In 1982, he was appointed apostolic pro-nuncio in Ghana, Togo and Benin, and ordained a bishop. He later served as apostolic nuncio in Korea during 1987-1991 and Albania 1991-1997. In Albania, he was charged with rebuilding the local Church after nearly five decades of communist rule. He invited foreign missionaries to the country and worked with the Albanian government to recover Catholic churches and schools.

The Vatican recalled him from diplomatic service and appointed him the ninth archbishop of Bombay on November 8, 1996. Pope John Paul II, now a saint, made him a cardinal in 2001.

Cardinal Dias was president delegate of the tenth Ordinary General Assembly of the Synod of Bishops held in October 2001. The same year, he was named to the Council of Cardinals for the Study of the Organizational and Economic Problems of the Holy See.

He also served as the prefect of the Congregation for the Evangelization of Peoples and Grand Chancellor of the Pontifical Urbanian University from 2006 to 2011.

In 2003, he delivered the homily at the beatification Mass of Mother Teresa he had befriended as the nuncio in Albania.
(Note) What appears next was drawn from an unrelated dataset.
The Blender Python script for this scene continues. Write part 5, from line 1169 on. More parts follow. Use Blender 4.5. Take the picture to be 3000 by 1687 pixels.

He said, “Reaching out to our fellow human beings, embracing the poor as Mother Teresa did, must become a common service for every Christian.”

The late prelate had criticized the domination of the world “by information technology, by New Age teaching and by the decline of ethical values.” He often lamented that countries were being “crushed down by godless ideologies and enticing proposals that exalt the anti-God cultures, including the culture of death.”

He was one of the cardinals considered papabile or possible candidates to become pope, at the 2005 conclave that selected Pope Benedict XVI. The Time Magazine had noted his “strong diplomatic experience” and said his election “would represent a bold choice from the developing world.”

On May20, 2006, he was appointed Prefect of the Congregation for the Evangelization of Peoples that oversees the Catholic missions, a post whose holder was once known as the “Red Pope” because of the extent of his authority over the Church in mission lands. He resigned on reaching 75 years in 2011 and was succeeded by Cardinal Fernando Filoni.

Cardinal Dias was a member of the Congregation for the Doctrine of the Faith, the Congregation for Divine Worship and the Discipline of the Sacraments, the Congregation for the Oriental Churches, the Congregation for Catholic Education, the Pontifical Council for Culture, the Pontifical Council for the Laity, the Pontifical Council for Promoting Christian Unity, the Pontifical Council for Interreligious Dialogue, the Pontifical Council for Social Communications, the Pontifical Commission for the Cultural Heritage of the Church and the Pontifical Council for Legislative Texts. He held these posts until he turned 80.

He also voted in the enclave that elected Pope Francis in 2013.

During his tenure as Archbishop of Bombay, he frequently condemned anti-Christian discrimination in Indian society by Hindu fundamentalists. In 2001, he invited leaders of all religious communities in Mumbai to his home for “a meeting for peace in a world torn apart by war and hatred.”

The cardinal remained a theologically conservative prelate who strongly maintained the Church’s stances against abortion and homosexuality. He believed that gays and lesbians could be “cured” of their “unnatural tendencies” through the Sacrament of Penance.